►

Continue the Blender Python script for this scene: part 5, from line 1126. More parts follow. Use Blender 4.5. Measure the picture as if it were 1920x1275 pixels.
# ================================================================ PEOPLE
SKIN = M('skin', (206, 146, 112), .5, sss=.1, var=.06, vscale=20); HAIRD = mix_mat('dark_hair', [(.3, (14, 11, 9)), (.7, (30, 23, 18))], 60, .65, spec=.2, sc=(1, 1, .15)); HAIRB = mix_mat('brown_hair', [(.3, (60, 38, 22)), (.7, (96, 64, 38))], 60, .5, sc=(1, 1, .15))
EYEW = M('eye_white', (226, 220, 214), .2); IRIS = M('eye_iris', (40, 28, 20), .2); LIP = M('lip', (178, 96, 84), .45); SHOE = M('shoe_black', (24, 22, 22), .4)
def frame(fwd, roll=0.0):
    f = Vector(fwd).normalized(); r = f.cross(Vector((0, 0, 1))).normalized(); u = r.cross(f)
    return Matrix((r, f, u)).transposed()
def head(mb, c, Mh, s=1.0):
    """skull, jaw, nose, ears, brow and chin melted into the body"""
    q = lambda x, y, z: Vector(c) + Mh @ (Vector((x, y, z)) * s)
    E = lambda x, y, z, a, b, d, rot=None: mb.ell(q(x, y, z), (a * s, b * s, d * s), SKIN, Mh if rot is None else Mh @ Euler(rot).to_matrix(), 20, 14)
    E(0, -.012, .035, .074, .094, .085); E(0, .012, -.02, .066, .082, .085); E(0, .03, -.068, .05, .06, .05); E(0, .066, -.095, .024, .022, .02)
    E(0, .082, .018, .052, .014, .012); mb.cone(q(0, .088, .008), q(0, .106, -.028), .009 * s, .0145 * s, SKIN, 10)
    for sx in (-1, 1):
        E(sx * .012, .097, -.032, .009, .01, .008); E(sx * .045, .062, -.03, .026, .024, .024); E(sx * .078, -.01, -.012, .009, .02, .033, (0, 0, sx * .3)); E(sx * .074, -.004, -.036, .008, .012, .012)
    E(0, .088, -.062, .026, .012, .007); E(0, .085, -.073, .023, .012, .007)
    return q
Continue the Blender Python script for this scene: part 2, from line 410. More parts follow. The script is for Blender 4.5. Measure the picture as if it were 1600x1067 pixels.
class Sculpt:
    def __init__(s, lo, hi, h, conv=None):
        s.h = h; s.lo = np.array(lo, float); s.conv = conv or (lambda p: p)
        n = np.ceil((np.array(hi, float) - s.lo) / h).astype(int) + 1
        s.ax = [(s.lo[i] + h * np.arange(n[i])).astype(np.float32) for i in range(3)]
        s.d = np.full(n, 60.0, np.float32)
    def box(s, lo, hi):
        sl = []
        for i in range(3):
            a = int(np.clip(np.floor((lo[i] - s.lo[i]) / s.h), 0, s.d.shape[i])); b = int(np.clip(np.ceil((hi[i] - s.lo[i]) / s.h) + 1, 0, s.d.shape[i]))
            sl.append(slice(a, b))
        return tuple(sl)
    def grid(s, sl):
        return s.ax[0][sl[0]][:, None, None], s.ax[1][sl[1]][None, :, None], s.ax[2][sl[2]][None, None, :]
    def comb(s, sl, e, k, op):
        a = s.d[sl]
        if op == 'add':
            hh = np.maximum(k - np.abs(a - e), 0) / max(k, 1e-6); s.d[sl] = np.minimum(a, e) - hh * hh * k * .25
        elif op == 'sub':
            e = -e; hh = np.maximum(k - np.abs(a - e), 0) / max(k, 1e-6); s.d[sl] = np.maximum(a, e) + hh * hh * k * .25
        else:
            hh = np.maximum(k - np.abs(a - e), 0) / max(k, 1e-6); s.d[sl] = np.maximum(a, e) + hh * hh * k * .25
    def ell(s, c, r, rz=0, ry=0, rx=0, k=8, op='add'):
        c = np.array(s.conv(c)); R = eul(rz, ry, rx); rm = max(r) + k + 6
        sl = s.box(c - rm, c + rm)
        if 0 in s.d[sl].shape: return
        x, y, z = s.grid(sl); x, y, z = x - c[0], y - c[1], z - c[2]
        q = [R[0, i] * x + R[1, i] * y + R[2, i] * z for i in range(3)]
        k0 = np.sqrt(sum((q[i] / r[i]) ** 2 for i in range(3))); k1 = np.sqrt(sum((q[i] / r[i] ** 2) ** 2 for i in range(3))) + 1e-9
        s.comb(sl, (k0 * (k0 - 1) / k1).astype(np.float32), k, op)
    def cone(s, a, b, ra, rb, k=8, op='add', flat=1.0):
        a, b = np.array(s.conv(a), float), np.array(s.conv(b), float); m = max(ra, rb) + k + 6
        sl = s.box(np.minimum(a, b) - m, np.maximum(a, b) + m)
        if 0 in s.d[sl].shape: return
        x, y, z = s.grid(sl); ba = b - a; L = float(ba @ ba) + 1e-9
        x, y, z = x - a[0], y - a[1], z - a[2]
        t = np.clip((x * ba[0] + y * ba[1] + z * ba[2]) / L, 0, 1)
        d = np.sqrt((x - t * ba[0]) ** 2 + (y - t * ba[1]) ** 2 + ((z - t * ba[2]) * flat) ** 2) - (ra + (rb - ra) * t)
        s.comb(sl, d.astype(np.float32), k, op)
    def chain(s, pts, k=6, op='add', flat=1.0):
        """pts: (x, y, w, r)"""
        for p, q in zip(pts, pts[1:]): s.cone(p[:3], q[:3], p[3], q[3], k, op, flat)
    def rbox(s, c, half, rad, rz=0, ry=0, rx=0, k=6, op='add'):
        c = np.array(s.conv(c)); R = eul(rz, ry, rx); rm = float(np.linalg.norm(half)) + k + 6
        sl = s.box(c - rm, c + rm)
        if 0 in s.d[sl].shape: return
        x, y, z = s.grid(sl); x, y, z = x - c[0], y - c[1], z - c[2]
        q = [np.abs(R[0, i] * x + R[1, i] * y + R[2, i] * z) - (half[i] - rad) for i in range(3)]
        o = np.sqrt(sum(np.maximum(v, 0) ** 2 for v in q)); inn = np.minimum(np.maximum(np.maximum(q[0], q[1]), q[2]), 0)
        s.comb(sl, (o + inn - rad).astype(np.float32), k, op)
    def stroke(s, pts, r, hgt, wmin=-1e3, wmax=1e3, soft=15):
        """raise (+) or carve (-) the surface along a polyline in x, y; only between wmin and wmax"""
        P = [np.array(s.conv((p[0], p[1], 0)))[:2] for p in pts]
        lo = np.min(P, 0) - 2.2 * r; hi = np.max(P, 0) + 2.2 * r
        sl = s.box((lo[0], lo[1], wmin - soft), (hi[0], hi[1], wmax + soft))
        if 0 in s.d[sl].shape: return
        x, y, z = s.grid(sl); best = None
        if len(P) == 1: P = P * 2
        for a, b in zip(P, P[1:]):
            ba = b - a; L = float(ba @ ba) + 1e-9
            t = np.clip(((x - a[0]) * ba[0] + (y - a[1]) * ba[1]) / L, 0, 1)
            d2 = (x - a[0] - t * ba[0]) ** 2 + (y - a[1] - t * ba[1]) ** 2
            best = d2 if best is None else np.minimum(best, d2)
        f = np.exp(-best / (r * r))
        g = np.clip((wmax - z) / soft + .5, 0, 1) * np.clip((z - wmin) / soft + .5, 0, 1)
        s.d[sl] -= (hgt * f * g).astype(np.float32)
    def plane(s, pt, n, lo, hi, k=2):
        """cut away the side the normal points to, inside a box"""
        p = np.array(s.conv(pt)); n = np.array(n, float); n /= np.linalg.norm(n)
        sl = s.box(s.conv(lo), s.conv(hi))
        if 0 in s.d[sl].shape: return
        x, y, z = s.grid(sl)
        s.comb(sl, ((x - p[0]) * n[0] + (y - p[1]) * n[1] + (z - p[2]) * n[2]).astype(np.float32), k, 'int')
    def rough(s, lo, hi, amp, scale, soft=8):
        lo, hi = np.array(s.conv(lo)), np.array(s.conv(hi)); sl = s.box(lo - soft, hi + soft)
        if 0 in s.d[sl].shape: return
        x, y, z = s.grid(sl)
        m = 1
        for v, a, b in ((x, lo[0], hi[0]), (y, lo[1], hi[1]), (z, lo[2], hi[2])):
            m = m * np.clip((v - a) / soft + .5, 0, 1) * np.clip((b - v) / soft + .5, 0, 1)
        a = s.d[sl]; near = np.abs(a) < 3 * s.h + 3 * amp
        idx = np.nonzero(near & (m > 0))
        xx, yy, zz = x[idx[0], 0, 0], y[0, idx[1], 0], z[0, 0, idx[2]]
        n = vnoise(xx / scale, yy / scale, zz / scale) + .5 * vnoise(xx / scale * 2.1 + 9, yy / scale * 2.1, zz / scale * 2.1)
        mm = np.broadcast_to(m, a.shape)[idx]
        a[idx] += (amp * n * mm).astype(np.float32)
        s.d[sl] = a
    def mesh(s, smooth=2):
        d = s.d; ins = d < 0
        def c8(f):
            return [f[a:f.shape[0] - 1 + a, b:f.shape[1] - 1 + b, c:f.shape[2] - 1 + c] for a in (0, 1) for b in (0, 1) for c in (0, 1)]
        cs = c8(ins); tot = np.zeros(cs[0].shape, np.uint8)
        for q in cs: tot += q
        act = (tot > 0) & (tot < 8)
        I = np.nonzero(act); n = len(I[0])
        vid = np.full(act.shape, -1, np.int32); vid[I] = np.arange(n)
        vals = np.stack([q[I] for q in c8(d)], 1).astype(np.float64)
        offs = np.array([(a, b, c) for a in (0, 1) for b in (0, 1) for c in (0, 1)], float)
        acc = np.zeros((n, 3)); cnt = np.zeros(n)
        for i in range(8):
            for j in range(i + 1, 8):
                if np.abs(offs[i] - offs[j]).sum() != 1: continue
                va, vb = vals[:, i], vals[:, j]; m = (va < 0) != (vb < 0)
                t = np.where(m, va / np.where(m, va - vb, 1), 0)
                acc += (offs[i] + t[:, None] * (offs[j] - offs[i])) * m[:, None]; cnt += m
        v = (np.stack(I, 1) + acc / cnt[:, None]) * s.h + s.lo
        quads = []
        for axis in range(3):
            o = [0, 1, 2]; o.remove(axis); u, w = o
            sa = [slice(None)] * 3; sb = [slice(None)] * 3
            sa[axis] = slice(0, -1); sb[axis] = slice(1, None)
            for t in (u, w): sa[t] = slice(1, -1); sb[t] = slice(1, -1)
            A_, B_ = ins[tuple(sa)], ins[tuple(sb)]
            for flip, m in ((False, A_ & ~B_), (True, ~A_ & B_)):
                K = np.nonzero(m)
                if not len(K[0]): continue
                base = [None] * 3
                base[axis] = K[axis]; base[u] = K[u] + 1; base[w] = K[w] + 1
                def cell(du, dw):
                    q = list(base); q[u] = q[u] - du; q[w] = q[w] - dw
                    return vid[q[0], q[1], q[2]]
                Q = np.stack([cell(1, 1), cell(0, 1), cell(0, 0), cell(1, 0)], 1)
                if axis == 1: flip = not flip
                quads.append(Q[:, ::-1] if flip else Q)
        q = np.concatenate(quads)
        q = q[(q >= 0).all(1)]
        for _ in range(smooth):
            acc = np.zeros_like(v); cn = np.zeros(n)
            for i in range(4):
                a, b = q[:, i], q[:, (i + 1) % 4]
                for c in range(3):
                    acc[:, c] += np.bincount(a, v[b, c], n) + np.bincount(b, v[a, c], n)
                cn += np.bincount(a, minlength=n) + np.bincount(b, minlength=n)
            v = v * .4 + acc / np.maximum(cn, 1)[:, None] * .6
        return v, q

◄

## To be done
Pull every line containing the word "Measure" out of the entries above.

## Full solution
Continue the Blender Python script for this scene: part 5, from line 1126. More parts follow. Use Blender 4.5. Measure the picture as if it were 1920x1275 pixels.
Continue the Blender Python script for this scene: part 2, from line 410. More parts follow. The script is for Blender 4.5. Measure the picture as if it were 1600x1067 pixels.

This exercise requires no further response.